O agente cultural Sílvio Ribeiro afirma que “soa como um absurdo” destinar dinheiro da Cultura para outras secretarias.

“Entendo que não é uma questão de que as outras secretarias precisam desse dinheiro. Me parece mais uma retaliação à cultura. O direito à cultura é constitucional para todos os cidadãos e me impressiona saber que a secretaria já é bastante desprovida de verbas, e ainda as pessoas querem tirar”, disse.

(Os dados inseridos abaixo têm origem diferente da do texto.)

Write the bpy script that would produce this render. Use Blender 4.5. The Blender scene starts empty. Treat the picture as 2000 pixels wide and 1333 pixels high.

“É realmente um projeto de retaliar a cultura sabendo que, uma população em contato com a cultura, é uma população que vai pensar, que tem condição de fazer melhor as suas escolhas. Realmente, é muito triste saber que existem vereadores que fazem propostas assim”, completa.

‘MODELO DE INVESTIMENTO’

O secretário de Cultura, Bernardo Pellegrini, diz que a pasta “respeita profundamente” a Câmara e os vereadores, “que expressam e representam os desejos da comunidade de Londrina”. “Um grupo de vereadores está colocando esse debate. São pessoas que não têm nenhum apego pelas artes, pela cultura, pela literatura, pela dança. Se colocam e acham que esse dinheiro seria melhor investido na segurança, na saúde, como já aconteceu ano passado, em contradição ao que a gente pensa. Mas quem decide de fato são os vereadores e estou deixando esse debate”, diz.

Pellegrini afirma que, mesmo com poucos recursos, a Cultura tem realizado muito “pela saúde, pela educação, pela assistência [social], pelo idoso, pela mulher, pelo esporte e por todas as secretarias com quem a gente trabalha”.

“O Promic está fazendo 20 anos, dando exemplo para o Brasil. É um modelo de investimento na cultura como projeto de política pública, que beneficia a comunidade. Se a Câmara decidir que esse trabalho não tem relevância, que pode se tirar dinheiro para investir em outras áreas, a decisão é dos vereadores. Espero e tenho certeza que a grande maioria sabe da importância da cultura na vida da cidade”, completa.